I think you had 2 pixel lines height?

Also, you may actually need to set R9, R4 to some sensible values near the end to ensure it syncs up correct, but I can't remember without doing more testing.

so something more along these lines:

Code Select Expand


loop:
ld b,&f5
.l1 in a,(c)
rra
jr nc,l1

ld bc,&bc07
out (c),c
ld bc,&bdff
out (c),c

ld bc,&bc04
out (c),c
ld bc,&bc00
out (c),c

ld bc,&bc09
out (c),c
ld bc,&bd00
out (c),c


halt

halt

halt

halt

halt

halt

;; possibly here you may need this:

ld bc,&bc04
out (c),c
ld bc,&bd00+8       ;; <- this value needs tweaking
out (c),c

ld bc,&bc09
out (c),c
ld bc,&bd00+7
out (c),c


ld bc,&bc07
out (c),c
ld bc,&bd00
out (c),c

jp loop


[matahari]

Dear arnoldemu,

Thanks for the FAST reply!

According to your recommendations, I am working on it.
Still not able to sync it, but keeping fingers crossed...

Yes, definitely needs to be tested on various CRTCs.

Regards,
matahari

[matahari]

Done   

In addition to arnoldemu's recommendations, I had to tweak more (and simplify) to make it work.
Not tested on real a CPC, yet! I'll try that tonight.

Posting the final code...

Kind Regards,
matahari

;------ 1 pix scrheight test ------

org &3000
run &3000

ld a,1
call &bc0e

;------ CRTC Setup ----------------

ld bc,&bc00 + 0
out (c),c
ld bc,&bd00 + 63
out (c),c

ld bc,&bc00 + 1
out (c),c
ld bc,&bd00 + 65
out (c),c

ld bc,&bc00 + 4
out (c),c
ld bc,&bd00 + 0
out (c),c
   
di
im 1
ld hl,&c9fb
ld (&38),hl

;------ Destination ScrAddr -------

ld hl,&c000 + 40

;------ Main Loop -----------------

Loop:
ld bc,&f5
WaitVB: in a,(c)
rra
jr nc,WaitVB
ei

ld bc,&bc00 + 7
out (c),c
ld bc,&bd00 + 255
out (c),c

ld bc,&bc00 + 9
out (c),c
ld bc,&bd00 + 0
out (c),c

ld (hl),&ff
halt
halt
halt

ld (hl),&0f
halt
halt
halt

ld bc,&bc00 + 9
out (c),c
ld bc,&bd00 + 8
out (c),c

ld bc,&bc00 + 7
out (c),c
ld bc,&bd00 + 0
out (c),c

jp Loop

[ervin]

Alrighty... this is driving me nuts.
After much head scratching and brain aching, I just can't get my head around how to do this.

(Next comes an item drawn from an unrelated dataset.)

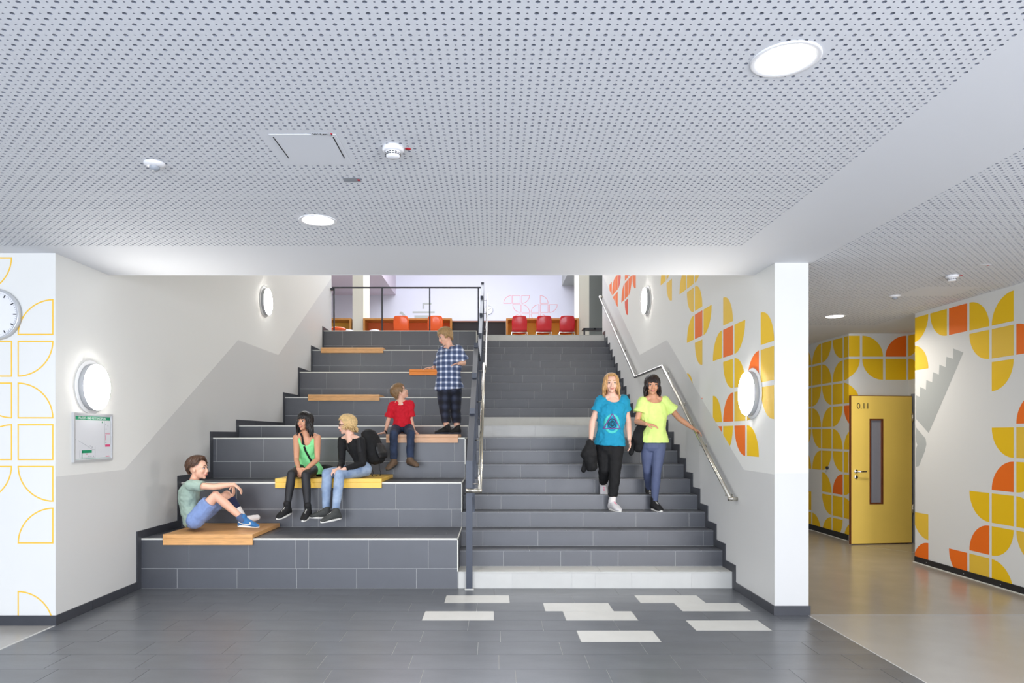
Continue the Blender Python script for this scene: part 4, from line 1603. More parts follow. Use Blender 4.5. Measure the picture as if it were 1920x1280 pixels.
def hairline(a, st_):
    """lowest elevation of scalp hair for azimuth a (0 front .. pi back)"""
    front, side, back = st_.get('front', .75), st_.get('side', -.1), st_.get('back', -.75)
    if a < 0.75:
        return front
    if a < 1.25:
        return front + (side - front) * (a - .75) / .5
    if a < 1.75:
        return side
    return side + (back - side) * min(1, (a - 1.75) / .7)


def hairlen(a, st_):
    if a < 0.8:
        return st_.get('Lf', 0.0)
    if a < 1.2:
        return st_.get('Lf2', st_.get('L', 0))
    return st_.get('L', 0.0)


def torso_rings(j, k, w, bulge, ext=None, infl=0.0, hemflare=0.0, topshrink=True, n=12, tmin=-0.14):
    """pelvis to neck loft; w = width multiplier"""
    hl, hr, sl, sr = (Vector(j[q]) for q in ('hipL', 'hipR', 'shL', 'shR'))
    p0, p3 = (hl + hr) / 2, (sl + sr) / 2
    hs, ss = (hr - hl).normalized(), (sr - sl).normalized()
    b = Vector(bulge)
    mid = (p0 + p3) / 2 + b
    prof = [(-.14, .125, .085), (-.06, .152, .105), (.05, .155, .108), (.2, .138, .098), (.38, .126, .090), (.55, .138, .098), (.72, .150, .104), (.86, .150, .098), (.96, .135, .082), (1.02, .098, .066), (1.07, .062, .056)]
    rings = []
    if ext is not None:
        hem = ext
        import bisect
        ts = [q[0] for q in prof]
        i = max(0, min(len(prof) - 2, bisect.bisect_right(ts, hem) - 1))
        (ta, aa, da), (tb, ab, db) = prof[i], prof[i + 1]
        r_ = max(0, (hem - ta) / (tb - ta))
        first = (hem, max(.150, aa + (ab - aa) * r_) + hemflare, max(.104, da + (db - da) * r_) + hemflare)
        prof = [first] + [(q[0], q[1] + hemflare * max(0, 1 - (q[0] - hem) * 3), q[2] + hemflare * max(0, 1 - (q[0] - hem) * 3)) for q in prof if q[0] > hem + .04]
    for t, a, d in prof:
        tt = min(1.0, max(0, t))
        pos = p0 * (1 - tt) ** 2 + mid * 2 * tt * (1 - tt) + p3 * tt ** 2
        tan = ((mid - p0) * (1 - tt) + (p3 - mid) * tt).normalized()
        if t > 1:
            pos = p3 + tan * (t - 1) * (p3 - p0).length
        if t < 0:
            pos = p0 + tan * t * (p3 - p0).length
        sd = (hs * (1 - tt) + ss * tt)
        sd = (sd - tan * sd.dot(tan)).normalized()
        fd = tan.cross(sd)
        rings.append((pos, sd * (a * k * w + infl), fd * (d * k * w + infl)))
    return rings


def person(name, label, j, head, o):
    """j: joints; head: (centre, forward, up); o: options"""
    k = o.get('k', .9)          # body scale relative to an adult
    kw = o.get('w', 1.0)        # limb thickness
    skin = o['skin']
    base = Vector(j['root'])
    t = thing('person', label, 'person', tuple(base))
    V = {a: Vector(b) for a, b in j.items()}
    f, u, s = fwd_frame(head[1], head[2] if len(head) > 2 else (0, 0, 1))
    hc = Vector(head[0])
    hk = o.get('hk', .95)
    bulge = o.get('bulge', (0, 0, 0))
    # --- body, one continuous surface
    mb = MB()
    mb.loft(torso_rings(V, k, o.get('tw', 1.0), bulge))
    nb = (V['shL'] + V['shR']) / 2
    mb.cap(nb + Vector((0, 0, -.01)), hc + (f * -.012 - u * .055) * hk, .056 * k, .050 * k)
    for q in 'LR':
        mb.cap(nb.lerp(hc, .34), V['sh' + q] + Vector((0, 0, .004)), .036 * k, .046 * k * kw)
    A = head_lumps(mb, hc, f, u, s, hk)
    for q in 'LR':
        sh, el, wr = V['sh' + q], V['el' + q], V['wr' + q]
        mb.cap(sh, sh, .053 * k * kw)
        mb.tube([sh, sh.lerp(el, .35), el], [.052 * k * kw, .046 * k * kw, .037 * k * kw], 12)
        mb.cap(el, el, .038 * k * kw)
        mb.tube([el, el.lerp(wr, .3), wr], [.037 * k * kw, .038 * k * kw, .0245 * k * kw], 12)
        mb.cap(wr, wr, .025 * k * kw)
        hd = o['hand' + q]
        hand(mb, wr, hd[0], hd[1], hd[2], o.get('hs', .92), hd[3])
        hp, kn, an = V['hip' + q], V['kn' + q], V['an' + q]
        mb.cap(hp, hp, .088 * k * kw)
        mb.tube([hp, hp.lerp(kn, .4), kn], [.086 * k * kw, .078 * k * kw, .054 * k * kw], 14)
        mb.cap(kn, kn, .055 * k * kw)
        mb.tube([kn, kn.lerp(an, .3), an], [.053 * k * kw, .056 * k * kw, .034 * k * kw], 14)
        fd = Vector(o['foot' + q][0]).normalized()
        fu = Vector(o['foot' + q][1]).normalized()
        mb.cap(an, an, .036 * k)
        mb.cap(an - fu * .036 * k, an - fu * .052 * k + fd * .10 * k, .026 * k, .016 * k)
    remeshed(mb, 'body', skin, t, 0.0058, 3)
    face_parts(t, A, f, u, s, hk, HAIRM[o['hair']], o.get('smile', .3))
    hair(t, hc, f, u, s, hk, HAIRM[o['hair']], o['style'], o.get('seed', 1))
    # --- top
    sm = MB()
    infl = o.get('infl', .014)
    rings = torso_rings(V, k, o.get('tw', 1.0), bulge, ext=o.get('hem', -.14), infl=infl, hemflare=o.get('flare', .01))
    rings = rings[:len(rings) - o.get('cut', 1)]
    if o.get('cut', 1) >= 1:
        c_, a_, b_ = rings[-1]
        rings[-1] = (c_, a_ * .96, b_ * .96)
    sm.loft(rings)
    sl = o.get('sleeve', .5)
    if sl > 0:
        for q in 'LR':
            sh, el, wr = V['sh' + q], V['el' + q], V['wr' + q]
            r0 = .054 * k * kw + infl * .8
            sm.cap(sh, sh, r0)
            sm.cap(nb.lerp(hc, .14), sh, .030 * k + infl * .6, .048 * k * kw + infl * .7)
            if sl <= 1:
                e = sh.lerp(el, sl)
                sm.tube([sh, sh.lerp(el, sl * .6), e], [r0, r0 * .98, r0 * o.get('cuff', 1.0)], 14)
            else:
                r1 = .039 * k * kw + infl * .8
                sm.tube([sh, el], [r0, r1], 14)
                sm.cap(el, el, r1)
                e = el.lerp(wr, sl - 1)
                sm.tube([el, e], [r1, .030 * k * kw + infl * .6], 14)
    top = remeshed(sm, o.get('topname', 'shirt'), CL[o['top']], t, 0.0075, 3, o.get('fold', .030), .055)
    if o.get('scoop'):
        # open neckline: remove the cloth round the neck and over the chest
        me = top.data
        bm = bmesh.new()
        bm.from_mesh(me)
        fwd_ = (V['shR'] - V['shL']).cross(Vector((0, 0, 1))).normalized()
        if fwd_.dot(f) < 0:
            fwd_ = -fwd_
        for (df, dz, rx) in o['scoop']:
            cc = nb + fwd_ * df + Vector((0, 0, dz))
            ctr = Vector(cc)
            dele = [v for v in bm.verts if (v.co - ctr).length < rx - .005]
            bmesh.ops.delete(bm, geom=dele, context='VERTS')
            for v in bm.verts:
                dv = v.co - ctr
                if dv.length < rx + .0035:
                    v.co = ctr + dv.normalized() * rx
        bm.to_mesh(me)
        bm.free()
    # --- trousers
    tm = MB()
    ti = o.get('tinfl', .010)
    rr = torso_rings(V, k, o.get('tw', 1.0), bulge, infl=min(ti, .008))
    tm.loft(rr[:5])
    leg = o.get('leg', 1.88)
    for q in 'LR':
        hp, kn, an = V['hip' + q], V['kn' + q], V['an' + q]
        r0 = .088 * k * kw + ti
        r1 = .055 * k * kw + ti * o.get('kneeinfl', 1.0)
        r2 = .036 * k * kw + ti * o.get('ankinfl', 1.0)
        tm.cap(hp, hp, r0)
        if leg <= 1:
            e = hp.lerp(kn, leg)
            tm.tube([hp, hp.lerp(kn, leg * .5), e], [r0, r0 * .98, r0 * .92], 16)
        else:
            tm.tube([hp, hp.lerp(kn, .45), kn], [r0, .078 * k * kw + ti, r1], 14)
            tm.cap(kn, kn, r1)
            e = kn.lerp(an, leg - 1)
            tm.tube([kn, kn.lerp(e, .35), e], [r1, .057 * k * kw + ti * .9, r2], 14)
    remeshed(tm, o.get('bottomname', 'trousers'), CL[o['bottom']], t, 0.0075, 3, o.get('tfold', .018), .06)
    # --- shoes
    for q in 'LR':
        sp = o.get('shoe' + q, o.get('shoe'))
        if sp:
            fd, fu = o['foot' + q][:2]
            shoe(t, V['an' + q], fd, fu, k, *sp)
    return t, V, A, (f, u, s, hk)


def shoe(parent, an, fd, fu, k, m, solem, high=False, lace=None, label=None, name='shoe'):
    fd = Vector(fd).normalized()
    fu = Vector(fu)
    fu = (fu - fd * fu.dot(fd)).normalized()
    sd = fd.cross(fu)
    an = Vector(an)
    B = lambda x, z: an + (fd * x + fu * z) * k * 1.05
    mb = MB()
    st_ = [(-.062, .022, .020, -.052), (-.052, .032, .045, -.035), (-.02, .038, .060, -.018), (.025, .040, .056, -.024), (.065, .044, .044, -.036), (.11, .046, .034, -.046), (.15, .040, .022, -.057), (.178, .020, .012, -.060)]
    mb.loft([(B(x, z), sd * a * k * 1.05, fu * b * k * 1.05) for x, a, b, z in st_])
    mb.cap(B(-.012, -.02), B(-.006, .055 if high else .022), .040 * k * 1.05, .043 * k * 1.05)
    sh = remeshed(mb, name, SH[m] if m in SH else CL[m], parent, .006, 2)
    if label:
        sh['label'] = label
    so = MB()
    zs = -.078
    outl = []
    for i in range(28):
        a = 2 * math.pi * i / 28
        x = .058 + .125 * math.cos(a)
        w_ = (.036 + .010 * max(0, math.cos(a + .5))) * math.sin(a)
        outl.append((x, w_))
    so.prism([B(x, zs - .004) + sd * w_ * k * 1.05 for x, w_ in outl], fu * .022 * k)
    so = so.build('sole', SH[solem], sh, )
    so.location = (0, 0, 0) if False else so.location
    bevel(so, .004)
    lc = MB()
    for i, x in enumerate((.035, .052, .069, .086)):
        zz = -.026 + .056 - (x - .02) * .52
        lc.tube([B(x, zz - .012) + sd * .026 * k, B(x + .004, zz + .001), B(x, zz - .012) - sd * .026 * k], .0032 * k, 6)
    lc.build('lace', SH[lace] if lace else SH['sole'], sh)
    return sh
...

I can't think of a reasonable algorithm to include these CRTC tricks in a real-time game.
Especially one where so much of the code is performed with interrupts turned off.

I'll just have to do leave my fat pixels in software.
Luckily it is all working pretty quickly, so I'm happy to go this way.